:: Your goal ::
Copy each line with the word "scene" in it.

:: Collected data ::

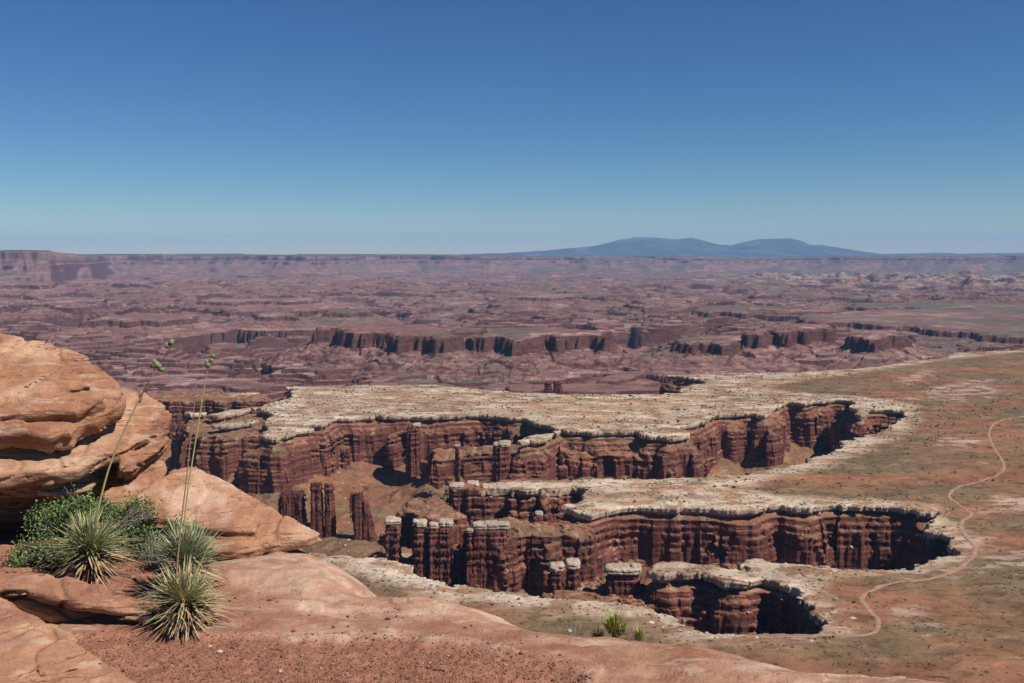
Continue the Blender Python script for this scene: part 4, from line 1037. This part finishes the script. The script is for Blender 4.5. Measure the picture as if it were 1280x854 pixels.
def shrub(label, blobs, dist, n_leaf, greens, leaf, seed, name='shrub', cat='bush', twigs=60, twig_col=(.24, .20, .17), foot=None, bare=0):
    r = np.random.RandomState(seed); px_ = dist / FPX
    fu, fv = foot; f = at_y(fu, fv, dist + .05)
    gz = ledge_height(np.array([[f[0]]]), np.array([[f[1]]]))[0][0, 0]
    root = empty(name, (f[0], f[1], gz)); tag(root, label, cat)
    f = np.array([f[0], f[1], gz - .01])
    lf = Geo(); tw = Geo(); cen = []; rad = []
    for u, v, rp, dy in blobs: cen.append(at_y(u, v, dist + dy)); rad.append(rp * px_)
    tips = []
    for k in range(twigs):
        i = r.randint(len(cen)); d = r.randn(3); d /= np.linalg.norm(d); e = cen[i] + d * rad[i] * r.uniform(.2, 1.05)
        m = f * .5 + e * .5 + r.randn(3) * .03 + np.array([0, 0, .02]); s = f + r.randn(3) * np.array([.03, .03, 0])
        tube(tw, spline([s, m, e], 4), r.uniform(.003, .006), .0011, np.array(twig_col) * r.uniform(.7, 1.2), n=4)
        for j in range(3):
            s2 = m * (1 - j / 4) + e * (j / 4); e2 = e + r.randn(3) * rad[i] * .35; tube(tw, [s2, (s2 + e2) / 2 + r.randn(3) * .01, e2], .002, .0008, np.array(twig_col) * r.uniform(.8, 1.5), n=3); tips.append(e2)
        tips.append(e)
    wts = np.array(rad) ** 2; wts /= wts.sum()
    # leaves gather in little sprays so gaps stay open between them
    P = []; sprays = []
    for k in range(n_leaf // 14):
        i = r.choice(len(cen), p=wts); d = r.randn(3); d /= np.linalg.norm(d); sprays.append(cen[i] + d * rad[i] * r.uniform(.35, 1.05) ** .6)
    V = []; Cc = []
    for s in sprays:
        sc = np.array(greens[r.randint(len(greens))]) * r.uniform(.7, 1.35)
        for k in range(14):
            p = s + r.randn(3) * leaf * 1.7; a = r.randn(3); a /= np.linalg.norm(a); b = np.cross(a, r.randn(3)); b /= np.linalg.norm(b)
            L = leaf * r.uniform(.6, 1.25); w = L * .36
            V += [p, p + a * L * .45 + b * w, p + a * L, p + a * L * .45 - b * w]; Cc += [sc * r.uniform(.8, 1.25)] * 4
    if V:
        V = np.array(V); lf.add(V, np.arange(len(V)).reshape(-1, 4), np.array(Cc)); lf.obj('foliage', M_LEAF, root, False)
    tw.obj('twigs', M_LEAF, root); return root
DG = [(.12, .18, .05), (.09, .14, .04), (.20, .25, .09), (.10, .15, .05)]
shrub('leafy dark green bush under the overhang of the huge boulder', [(62, 652, 26, .1), (95, 640, 24, .1), (128, 645, 24, .12), (155, 643, 20, .12), (178, 632, 10, .1), (190, 640, 8, .1), (40, 690, 20, .05), (70, 690, 22, .0),
       (25, 697, 12, .0), (150, 672, 22, .1), (180, 668, 16, .1), (165, 692, 18, .08), (190, 690, 12, .1), (60, 710, 12, -.02), (100, 665, 24, .15)], 4.80, 15000, DG, .0125, 11, twigs=110, foot=(105, 700))
shrub('small dark green bush between the grey-green yucca and the leaning slab', [(222, 655, 10, 0), (240, 668, 13, 0), (252, 680, 12, 0), (232, 680, 12, 0), (215, 668, 8, 0), (258, 692, 7, 0)], 4.62, 1500, DG, .011, 12, twigs=40, foot=(238, 712))
def twiggy(label, u, v, dist, hpx, wpx, n, cols, seed, cat, name, tip=None, base=None, w=.0022):
    """a brush of thin upright stems"""
    r = np.random.RandomState(seed); px_ = dist / FPX; f = at_y(u, v, dist)
    root = empty(name, tuple(f)); tag(root, label, cat); g = Geo()
    for k in range(n):
        a = r.uniform(-1, 1); b = r.uniform(-1, 1); H = hpx * px_ * r.uniform(.5, 1.05) * (1 - .35 * a * a)
        s = f + np.array([a * .18 * wpx * px_, b * .18 * wpx * px_, -.03]); e = f + np.array([a * wpx * px_ * .95, b * wpx * px_ * .7, H]) + r.randn(3) * .006
        m = s * .5 + e * .5 + np.array([a * .004, 0, .004]) + r.randn(3) * .005
        c = np.array(cols[r.randint(len(cols))]) * r.uniform(.7, 1.25)
        tube(g, [s, m, e], w, w * .35, base if base is not None else c, c, 3)
    g.obj('stems', M_LEAF, root); return root
YG = [(.22, .23, .07), (.16, .18, .05), (.28, .25, .09)]
def rabbit(label, u, v, dist, parts, seed):
    root = None
    r = np.random.RandomState(seed); f = at_y(u, v, dist); root = empty('rabbitbrush', tuple(f)); tag(root, label, 'shrub', 'yellow-green shrubs at the edge of the ledge')
    g = Geo(); tw = Geo(); px_ = dist / FPX
    for (cu, cv, rp, n) in parts:
        c = at_y(cu, cv, dist + r.uniform(-.02, .02)); b = np.array([c[0] * .7 + f[0] * .3, c[1], c[2] - rp * px_ * 1.1])
        tube(tw, [f + np.array([0, 0, -.03]), (f + b) / 2 + r.randn(3) * .004, b], .004, .0025, (.25, .19, .14), n=4)
        for k in range(n):
            d = r.randn(3) * np.array([.6, .6, .35]) + np.array([0, 0, 1.0]); d /= np.linalg.norm(d)
            s = b + r.randn(3) * rp * px_ * .25; L = rp * px_ * r.uniform(.9, 2.0)
            blade(g, s, d, L, .0035, r.uniform(-.2, .1), np.array(YG[r.randint(3)]) * r.uniform(.6, 1.2), np.array((.38, .42, .10)), 3)
    g.obj('foliage', M_LEAF, root); tw.obj('twigs', M_LEAF, root)
rabbit('taller two-tiered yellow-green shrub growing at the edge of the ledge', 766, 797, 4.07, [(768, 772, 13, 150), (762, 778, 10, 80), (782, 782, 8, 60), (772, 788, 7, 30)], 21)
rabbit('small yellow-green tuft right of the two-tiered shrub', 799, 799, 4.05, [(799, 790, 8, 110)], 22)
twiggy('dry reddish twig brush left of the two-tiered shrub', 748, 797, 4.08, 15, 9, 45, [(.20, .10, .07), (.28, .17, .13)], 23, 'dry brush', 'dry_brush')
twiggy('pale dry grass wisps at the ledge edge, left of the reddish twig brush', 717, 792, 4.12, 22, 14, 40, [(.36, .30, .22), (.42, .36, .27)], 24, 'dry grass', 'dry_grass', w=.001)
twiggy('pale straw tuft at the foot of the small yellow-green tuft', 803, 801, 4.02, 9, 10, 40, [(.45, .38, .26)], 25, 'dry grass', 'dry_grass', w=.001)
twiggy('fan of dry straw right of the largest yucca', 275, 792, 4.0, 20, 34, 70, [(.46, .38, .24), (.36, .32, .16)], 26, 'dry grass', 'dry_grass', w=.0011)
twiggy('grey dead twigs between the bush and the grey-green yucca', 196, 712, 4.75, 48, 24, 120, [(.30, .26, .22), (.22, .18, .14), (.38, .33, .27)], 27, 'dead brush', 'dead_brush', w=.0016)
twiggy('low straw litter on the red sand between the yuccas', 168, 727, 4.65, 12, 26, 90, [(.40, .30, .19), (.32, .22, .14)], 28, 'dry grass', 'dry_grass', w=.0012)
log('plants')

# ---------------------------------------------------------------- stones on the ledge
def gravel():
    r = np.random.RandomState(8); n = 60000
    u = r.uniform(60, 760, n); v = r.uniform(785, 862, n)
    P = np.array([at_z(a, b, GZ)[:2] for a, b in zip(u, v)])
    g = sdf_poly(gravel_poly, P[:, 0], P[:, 1]) + .08 * fbm(P[:, 0] / .25, P[:, 1] / .25, 3, 411)
    k = r.rand(n) < smooth(.08, -.08, g + .05 * n2(P[:, 0] / .1, P[:, 1] / .1, 77)) * .42 * (P[:, 1] / 4) + .004
    P = P[k]; h = ledge_height(P[:, 0], P[:, 1])[0]
    sz = .0010 + r.gamma(1.5, .00085, len(P)); P = np.column_stack([P, h + sz * .3])
    cols = np.where(r.rand(len(P), 1) < .85, C(.22, .10, .062), C(.34, .20, .13)) * r.uniform(.55, 1.25, (len(P), 1))
    tag(scatter('gravel', P, sz, M_BUSH, .75, .12, cols, 9), kind='stuff')
    n = 500; u = r.uniform(250, 760, n); v = r.uniform(745, 800, n); keep = r.rand(n) < .22
    P = np.array([at_z(a, b, GZ)[:2] for a, b in zip(u[keep], v[keep])]); s_ = sdf_poly(ledge_edge, P[:, 0], P[:, 1]); P = P[s_ < -.1]
    h = ledge_height(P[:, 0], P[:, 1])[0]; sz = .003 + r.gamma(1.5, .0013, len(P)); P = np.column_stack([P, h + sz * .4])
    tag(scatter('grit', P, sz, M_BUSH, .8, .12, C(.16, .07, .045) * r.uniform(.6, 1.3, (len(P), 1)), 10), kind='stuff')
gravel()
for i, (u, v, s, c, lb) in enumerate([(275, 813, .012, (.52, .40, .31), 'pale pebble on the gravel below the largest yucca'), (350, 836, .011, (.50, .38, .30), 'pale pebble lying alone in the middle of the gravel'),
        (262, 806, .010, (.48, .30, .20), 'tan pebble beside the largest yucca\'s dead leaves'), (888, 792, .0, None, None), (700, 790, .017, (.52, .46, .40), None), (340, 755, .011, (.22, .09, .06), 'dark stone on the pale slickrock right of the largest yucca'),
        (367, 789, .010, (.20, .08, .05), 'dark stone at the upper edge of the gravel patch'), (126, 802, .012, (.34, .14, .08), 'red stone in front of the grooved rock'), (652, 818, .012, (.24, .09, .06), 'dark stone near the right end of the gravel')]):
    if lb is None: continue
    p = at_z(u, v, GZ); z = ledge_height(np.array([p[0]]), np.array([p[1]]))[0][0]
    tag(scatter('pebble', np.array([[p[0], p[1], z + s * .35]]), np.array([s]), M_BUSH, .65, .1, C(*c)[None], 40 + i), lb, 'pebble', 'pebbles on the ledge')
p = at_z(712, 792, GZ - .04); tag(scatter('stone', np.array([[p[0], p[1], p[2] + .012]]), np.array([.014]), M_BUSH, .5, .1, C(.30, .26, .23)[None], 60), 'greyish white stone at the edge of the ledge by the dry wisps', 'stone')
log('foreground')
# ---------------------------------------------------------------- air
def make_haze():
    zz = [c[2] for o in SC.objects if o.type == 'MESH' and o.get('kind') == 'structure' for c in o.bound_box]
    x0, x1, y0, y1, z0, z1 = -80000, 80000, -3000, 76000, min(zz) - 1.0, max(zz) + 300.0
    v = np.array([(x, y, z) for z in (z0, z1) for y in (y0, y1) for x in (x0, x1)], F32)
    q = np.array([(0, 2, 3, 1), (4, 5, 7, 6), (0, 1, 5, 4), (2, 6, 7, 3), (0, 4, 6, 2), (1, 3, 7, 5)])
    m = bpy.data.materials.new('air'); m.use_nodes = True; nt = m.node_tree; nt.nodes.clear()
    o = nt.nodes.new('ShaderNodeOutputMaterial'); p = nt.nodes.new('ShaderNodeVolumePrincipled')
    p.inputs['Color'].default_value = (.35, .60, 1.0, 1); p.inputs['Density'].default_value = HAZE_D
    p.inputs['Anisotropy'].default_value = 0.0
    nt.links.new(p.outputs[0], o.inputs['Volume'])
    ob = mesh_obj('haze', v, q, m, smooth_=False); tag(ob, kind='stuff')
HAZE_D = 1.5e-5
make_haze()
log('scene built')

:: Finished exercise ::
Continue the Blender Python script for this scene: part 4, from line 1037. This part finishes the script. The script is for Blender 4.5. Measure the picture as if it were 1280x854 pixels.
log('scene built')